Directions for this task = For the material that follows, list every line containing the word "scene".

-- START Data section --

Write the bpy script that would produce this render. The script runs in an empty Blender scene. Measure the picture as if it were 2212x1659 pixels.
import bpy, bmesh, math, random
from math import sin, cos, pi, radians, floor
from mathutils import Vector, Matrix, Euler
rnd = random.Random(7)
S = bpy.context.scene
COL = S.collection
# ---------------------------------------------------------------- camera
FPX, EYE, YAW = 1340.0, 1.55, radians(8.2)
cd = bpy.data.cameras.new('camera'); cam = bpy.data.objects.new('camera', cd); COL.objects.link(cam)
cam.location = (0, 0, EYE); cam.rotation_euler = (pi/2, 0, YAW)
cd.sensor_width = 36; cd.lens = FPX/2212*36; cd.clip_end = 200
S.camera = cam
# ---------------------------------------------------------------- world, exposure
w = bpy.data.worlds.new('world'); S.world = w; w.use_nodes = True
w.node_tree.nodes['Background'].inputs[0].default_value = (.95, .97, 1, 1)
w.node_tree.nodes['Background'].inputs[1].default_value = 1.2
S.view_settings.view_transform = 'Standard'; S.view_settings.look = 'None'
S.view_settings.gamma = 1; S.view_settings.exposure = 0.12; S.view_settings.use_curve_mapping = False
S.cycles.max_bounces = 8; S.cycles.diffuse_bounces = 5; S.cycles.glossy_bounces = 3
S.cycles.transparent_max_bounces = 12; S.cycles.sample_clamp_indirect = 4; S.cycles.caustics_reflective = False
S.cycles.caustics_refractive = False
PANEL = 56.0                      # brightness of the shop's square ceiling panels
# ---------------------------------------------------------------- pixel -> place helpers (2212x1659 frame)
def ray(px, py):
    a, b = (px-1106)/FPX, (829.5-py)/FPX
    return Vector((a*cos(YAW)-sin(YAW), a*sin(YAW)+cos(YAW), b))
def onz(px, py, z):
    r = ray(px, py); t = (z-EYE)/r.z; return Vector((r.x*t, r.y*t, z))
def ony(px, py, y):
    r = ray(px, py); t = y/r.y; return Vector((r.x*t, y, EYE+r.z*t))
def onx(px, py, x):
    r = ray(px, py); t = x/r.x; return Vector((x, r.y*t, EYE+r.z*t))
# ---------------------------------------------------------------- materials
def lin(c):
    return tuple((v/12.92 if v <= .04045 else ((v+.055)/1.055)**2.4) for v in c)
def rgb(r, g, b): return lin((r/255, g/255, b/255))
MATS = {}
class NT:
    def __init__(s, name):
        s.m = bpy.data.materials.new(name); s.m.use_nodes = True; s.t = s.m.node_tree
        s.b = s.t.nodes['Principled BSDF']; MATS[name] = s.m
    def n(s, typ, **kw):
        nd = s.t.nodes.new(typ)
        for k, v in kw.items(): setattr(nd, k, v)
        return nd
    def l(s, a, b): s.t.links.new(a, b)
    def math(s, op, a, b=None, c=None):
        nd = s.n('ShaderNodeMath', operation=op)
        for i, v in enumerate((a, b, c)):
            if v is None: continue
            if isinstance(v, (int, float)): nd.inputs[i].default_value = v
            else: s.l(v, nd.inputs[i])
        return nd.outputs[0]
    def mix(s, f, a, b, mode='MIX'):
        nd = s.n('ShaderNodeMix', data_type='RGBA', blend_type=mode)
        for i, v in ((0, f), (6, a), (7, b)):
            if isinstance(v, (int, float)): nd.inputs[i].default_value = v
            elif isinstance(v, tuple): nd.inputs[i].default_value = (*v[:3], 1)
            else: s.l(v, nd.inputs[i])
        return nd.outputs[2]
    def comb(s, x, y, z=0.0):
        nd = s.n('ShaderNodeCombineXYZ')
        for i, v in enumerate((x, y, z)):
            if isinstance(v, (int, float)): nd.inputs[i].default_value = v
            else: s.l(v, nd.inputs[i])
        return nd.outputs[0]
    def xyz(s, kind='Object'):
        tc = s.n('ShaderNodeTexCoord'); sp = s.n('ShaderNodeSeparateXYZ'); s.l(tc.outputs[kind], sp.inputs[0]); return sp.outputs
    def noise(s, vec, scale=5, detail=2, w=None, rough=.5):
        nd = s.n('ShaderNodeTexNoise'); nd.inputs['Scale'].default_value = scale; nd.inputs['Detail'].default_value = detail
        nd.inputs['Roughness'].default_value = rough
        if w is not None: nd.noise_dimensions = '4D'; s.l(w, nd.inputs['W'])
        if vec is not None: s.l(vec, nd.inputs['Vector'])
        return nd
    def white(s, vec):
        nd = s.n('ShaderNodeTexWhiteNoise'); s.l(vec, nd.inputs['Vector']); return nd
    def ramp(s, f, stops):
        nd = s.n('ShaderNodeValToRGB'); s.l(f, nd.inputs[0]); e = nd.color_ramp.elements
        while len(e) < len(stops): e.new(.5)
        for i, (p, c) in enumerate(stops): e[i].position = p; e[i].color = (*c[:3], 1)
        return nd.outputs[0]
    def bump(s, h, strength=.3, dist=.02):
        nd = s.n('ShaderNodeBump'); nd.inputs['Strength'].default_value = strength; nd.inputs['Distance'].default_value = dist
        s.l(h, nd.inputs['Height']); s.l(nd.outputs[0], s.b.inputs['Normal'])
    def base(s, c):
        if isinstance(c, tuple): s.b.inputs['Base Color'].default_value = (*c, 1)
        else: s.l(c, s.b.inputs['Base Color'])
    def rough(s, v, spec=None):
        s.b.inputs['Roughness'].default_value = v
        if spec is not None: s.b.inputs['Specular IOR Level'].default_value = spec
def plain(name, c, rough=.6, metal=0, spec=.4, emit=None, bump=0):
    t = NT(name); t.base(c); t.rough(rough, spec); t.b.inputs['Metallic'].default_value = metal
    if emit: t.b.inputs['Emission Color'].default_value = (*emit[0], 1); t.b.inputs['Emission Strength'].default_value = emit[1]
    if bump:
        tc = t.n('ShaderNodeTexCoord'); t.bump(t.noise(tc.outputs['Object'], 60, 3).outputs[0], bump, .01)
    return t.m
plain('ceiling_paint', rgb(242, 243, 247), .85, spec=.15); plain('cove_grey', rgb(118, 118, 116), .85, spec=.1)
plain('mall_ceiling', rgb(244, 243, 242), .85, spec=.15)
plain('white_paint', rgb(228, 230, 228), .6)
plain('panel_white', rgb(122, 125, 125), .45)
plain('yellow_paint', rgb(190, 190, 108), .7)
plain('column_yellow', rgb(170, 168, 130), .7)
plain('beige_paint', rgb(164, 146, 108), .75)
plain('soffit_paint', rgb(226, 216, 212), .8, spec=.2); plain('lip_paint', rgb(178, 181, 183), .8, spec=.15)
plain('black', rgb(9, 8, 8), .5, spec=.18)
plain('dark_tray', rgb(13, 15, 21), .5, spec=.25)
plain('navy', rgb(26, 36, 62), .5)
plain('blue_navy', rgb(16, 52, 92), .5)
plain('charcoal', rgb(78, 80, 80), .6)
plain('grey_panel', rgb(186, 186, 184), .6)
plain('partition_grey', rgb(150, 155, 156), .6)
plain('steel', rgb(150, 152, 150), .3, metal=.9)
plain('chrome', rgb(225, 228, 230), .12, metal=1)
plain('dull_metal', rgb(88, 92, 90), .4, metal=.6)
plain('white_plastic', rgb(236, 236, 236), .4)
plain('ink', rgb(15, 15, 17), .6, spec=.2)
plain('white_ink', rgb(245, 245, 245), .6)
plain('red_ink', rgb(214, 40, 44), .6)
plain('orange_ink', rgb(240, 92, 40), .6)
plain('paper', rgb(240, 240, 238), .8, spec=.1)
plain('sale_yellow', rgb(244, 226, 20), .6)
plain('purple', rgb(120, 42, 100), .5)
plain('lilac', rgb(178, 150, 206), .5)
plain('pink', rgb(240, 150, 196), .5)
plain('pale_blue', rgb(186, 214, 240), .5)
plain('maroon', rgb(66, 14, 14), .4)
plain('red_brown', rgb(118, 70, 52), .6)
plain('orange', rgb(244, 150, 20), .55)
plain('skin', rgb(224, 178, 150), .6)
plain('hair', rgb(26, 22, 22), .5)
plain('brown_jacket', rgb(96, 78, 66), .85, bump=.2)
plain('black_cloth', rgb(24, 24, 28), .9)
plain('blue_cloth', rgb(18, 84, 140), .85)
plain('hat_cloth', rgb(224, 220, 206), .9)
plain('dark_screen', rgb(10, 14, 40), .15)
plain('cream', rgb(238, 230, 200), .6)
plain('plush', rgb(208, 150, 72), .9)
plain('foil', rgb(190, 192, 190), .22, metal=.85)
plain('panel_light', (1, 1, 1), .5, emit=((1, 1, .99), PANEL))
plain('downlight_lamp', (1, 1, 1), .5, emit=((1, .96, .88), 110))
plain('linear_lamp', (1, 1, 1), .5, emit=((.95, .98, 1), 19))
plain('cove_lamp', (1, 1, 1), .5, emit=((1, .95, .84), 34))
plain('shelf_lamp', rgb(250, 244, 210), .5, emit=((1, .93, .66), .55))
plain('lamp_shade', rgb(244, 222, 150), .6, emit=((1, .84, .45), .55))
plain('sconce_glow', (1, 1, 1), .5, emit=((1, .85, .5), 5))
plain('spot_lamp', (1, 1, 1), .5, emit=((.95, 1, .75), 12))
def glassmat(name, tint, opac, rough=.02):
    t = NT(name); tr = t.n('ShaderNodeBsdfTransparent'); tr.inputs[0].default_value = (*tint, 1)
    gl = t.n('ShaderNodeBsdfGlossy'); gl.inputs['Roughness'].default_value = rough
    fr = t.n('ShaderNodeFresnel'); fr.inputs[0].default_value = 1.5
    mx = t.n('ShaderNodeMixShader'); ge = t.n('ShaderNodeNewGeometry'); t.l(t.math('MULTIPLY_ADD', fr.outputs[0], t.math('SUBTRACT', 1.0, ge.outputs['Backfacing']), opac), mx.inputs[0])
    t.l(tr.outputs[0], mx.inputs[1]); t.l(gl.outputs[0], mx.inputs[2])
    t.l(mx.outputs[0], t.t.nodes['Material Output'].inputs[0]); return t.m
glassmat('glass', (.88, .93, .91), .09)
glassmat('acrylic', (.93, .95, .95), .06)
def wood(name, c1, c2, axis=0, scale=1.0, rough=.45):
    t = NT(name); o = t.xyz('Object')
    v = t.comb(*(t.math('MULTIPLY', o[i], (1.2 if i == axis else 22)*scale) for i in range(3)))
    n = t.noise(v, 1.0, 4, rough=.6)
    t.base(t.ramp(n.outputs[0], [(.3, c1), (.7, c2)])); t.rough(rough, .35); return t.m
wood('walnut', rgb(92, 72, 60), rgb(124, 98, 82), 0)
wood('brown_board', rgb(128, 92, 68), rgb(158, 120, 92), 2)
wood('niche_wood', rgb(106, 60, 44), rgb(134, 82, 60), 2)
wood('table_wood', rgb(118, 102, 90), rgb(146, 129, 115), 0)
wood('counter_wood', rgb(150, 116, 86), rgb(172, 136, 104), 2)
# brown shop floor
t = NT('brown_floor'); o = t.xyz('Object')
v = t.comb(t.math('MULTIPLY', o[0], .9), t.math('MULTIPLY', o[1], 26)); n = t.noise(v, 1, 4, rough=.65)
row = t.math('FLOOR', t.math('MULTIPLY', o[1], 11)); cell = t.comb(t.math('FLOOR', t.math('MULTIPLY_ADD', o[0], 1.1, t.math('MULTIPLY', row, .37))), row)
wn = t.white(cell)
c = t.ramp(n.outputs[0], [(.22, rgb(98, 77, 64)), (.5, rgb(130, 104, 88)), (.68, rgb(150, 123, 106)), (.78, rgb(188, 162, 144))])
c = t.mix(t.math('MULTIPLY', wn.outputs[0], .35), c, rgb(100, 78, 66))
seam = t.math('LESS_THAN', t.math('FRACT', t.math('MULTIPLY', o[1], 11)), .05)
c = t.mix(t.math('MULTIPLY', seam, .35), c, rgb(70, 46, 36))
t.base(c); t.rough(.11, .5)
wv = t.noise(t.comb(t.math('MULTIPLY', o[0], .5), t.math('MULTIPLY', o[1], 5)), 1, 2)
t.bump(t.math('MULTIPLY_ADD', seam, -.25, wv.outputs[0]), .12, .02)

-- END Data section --

Exercise result =
Write the bpy script that would produce this render. The script runs in an empty Blender scene. Measure the picture as if it were 2212x1659 pixels.
S = bpy.context.scene